PARK CITY - J.C. Chandor’s “All Is Lost” earned exactly one Academy Award nomination this morning, and actor and filmmaker Robert Redford powered through his reaction right at the top of the 2014 Sundance Film Festival.

On the first day of the fest, its founder called the the film a "pure cinematic experience," and noted how "All Is Lost" bucked traditional, commercial film elements like voice-overs and special effects. However, the back-end of distributing the flick seemed to hurt the awards campaign, he said.

"In our case, I think we suffered from little to no distribution," Redford said. "And so as a result, our distributors either... I don't know why. They didn't want to spend the money, they were afraid. I don't know why. Or they just were incapable. But whatever, we had no campaign to help us cross over into the mainstream. Would it have been wonderful to be nominated? Of course. But I don't... I'm not disturbed by it, or upset by it."

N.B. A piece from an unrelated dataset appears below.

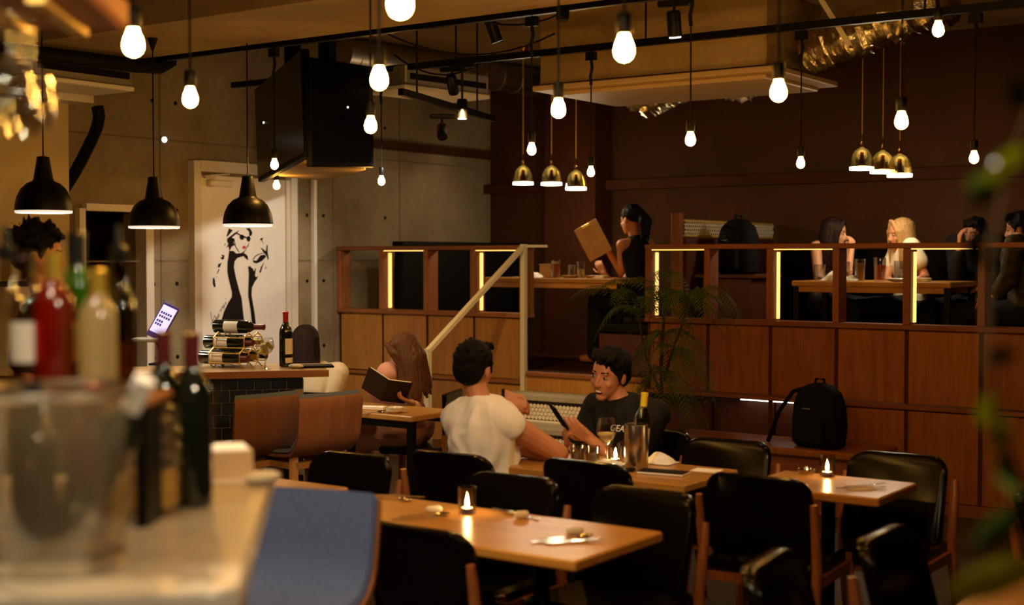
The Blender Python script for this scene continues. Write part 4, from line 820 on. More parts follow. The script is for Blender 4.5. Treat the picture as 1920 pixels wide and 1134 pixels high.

"All Is Lost" has earned a number of industry accolades this winter, including two Golden Globes nods (and one win) for Best Original Score and Best Actor. Redford acts alone for the entirety of the movie.

The Sundance Film Festival runs Jan. 16 to Jan. 25.

Here is the full transcription of Redford’s reaction to the Academy Awards passing on any nominations for "All Is Lost":

Well look, first of all, what I don't want is for that -- I expect there will be some response and some questions about it -- but I don't want that to get in the way of why we're here. Because this is very important to me and the staff here.

Let me just speak frankly about how I feel about it. I think that first of all, the film I made with J.C. Chandor is a film I'm very proud of. It's independent, so it conforms to why we're here, that gave me great pleasure. I love working with him, we premiered his first film at our festival, so there was that connection. It was so stripped down of elements that are in most films, like voice-overs, dialogue, special effects. It was for me more of a pure cinematic experience, I love that. But also, almost more than anything, it gave me the chance as an actor to go back to my roots, and the way...and where I started. And so I'm very happy about that film.

Now the fact that the film did not cross over into the mainstream, into the more commercial parts of our industry, it didn't, and I think that probably Hollywood...let's spend a moment on Hollywood. Hollywood is a business, and it's a very, very good one. And I have nothing but respect for that. I have been a part of the Hollywood film industry for much of my career. I'm very happy about it, so this is not so much about Hollywood. Hollywood is what it is, it's a business. And so when these film go before...to be voted on, usually they're dependent on campaigns that distributors provide. There's a lot of campaigning that goes on, and it can get very political, but that's okay, because it is a business.

In our case, I think we suffered from little to no distribution. And so as a result, our distributors either... I don't know why. They didn't want to spend the money, they were afraid, I don't know why. Or they just were incapable. But whatever, we had no campaign to help us cross over into the mainstream. So I suspect that had something to do with it.

I don't feel...would it have been wonderful to be nominated? Of course. But I don't...I'm not disturbed by it, or upset by it, because of what I just said. It is a business and we couldn't conform to that. So having said that, what I...what it does connect to is the fact that I was so happy to be able to do this film because it was independent. And it stood the chance of having a wider distribution had they stepped up.

So that's what's on my mind, is the chance it gave me, and I'm really happy about it, and I will stay happy about it. The rest is not my business, it's somebody else's business. I'm fine.